Dunno if the old "film noir" revival of the late-twentieth century is still in gear but if it is this li'l sleeper would make a nice addition to the list. Nothing that's gonna make any big city film critic's top ten list, but isn't that the down to earth reason why you all should go see the thing???

Wednesday, August 29, 2018

LIVE CONCERT REVIEW BY BRAD KOHLER! BLONDE BOY WILSON!

I went to high school with Mr. Wilson. He was blonde, if not yet Blonde Boy Wilson, and a somewhat legendary character and studious curator of his own myth. He was a STONES fan, but his snide sense of humor made him appreciate Lou Reed, which is where we found common ground.

Based in NYC for some time, I can hear some of his Stones fixation in his music, but the dominant strain seems to be New Jersey and acts like the J. Geils Band, not that I've ever bothered to listen to them. (I have a DVD collection of SCTV episodes which contains a show Geils et. all guested on, but I fast forwarded through their songs. By the way, Martin Scorcese is doing a documentary movie on SCTV which at the very least may feature the clip of Rick Moranis as Woody Allen doing the "Are you talking to me?" scene from TAXI DRIVER. Still hilarious.)

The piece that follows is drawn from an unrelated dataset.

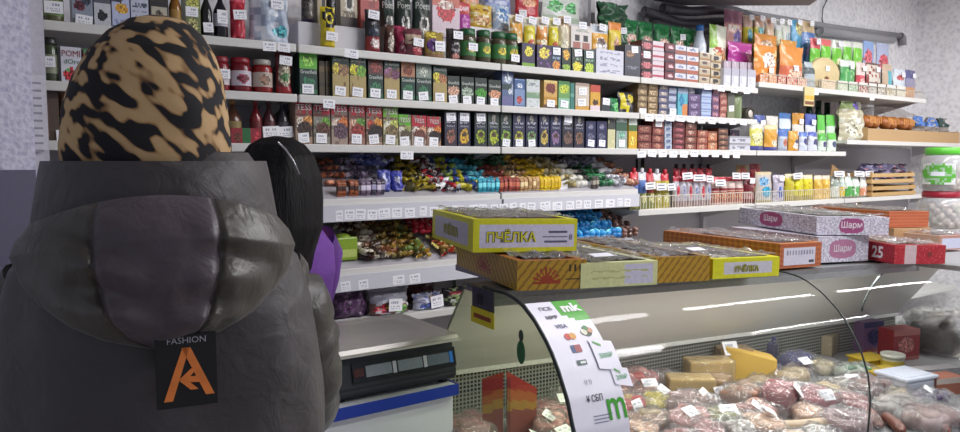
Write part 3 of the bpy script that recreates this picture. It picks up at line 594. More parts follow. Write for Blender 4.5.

Blonde Boy Wilson writes some sharply acerbic lyrics, especially when it comes to treacherous women even if his backing comes off a mostly generic (for God's sake, boost the guitar and subdue the sax). Some studio cuts I've heard are topical, or were topical...references to Operation Desert Storm or waterboarding mildewed long ago, a curio that reminds me of an updated David Peel on angel dust.

The best cut to these ears, and really someone more versed in the genre may be able to guide you better, is "Wallstreets". If that one sticks with you, one can delve into more Blind Boy Wilson releases - all at your fingertips on the web at ten bucks a pop. At the very lease he's pursued his own dogged path, and beter to be an Armand Schauerbroek in these cyborg times than cut-and-paste indie rock weebils.

DOUBLE-LP RECORD REVIEW BY BRAD KOHLER! Simply Saucer-CYBORGS REVISITED (EXTENDED) (In The Red Records)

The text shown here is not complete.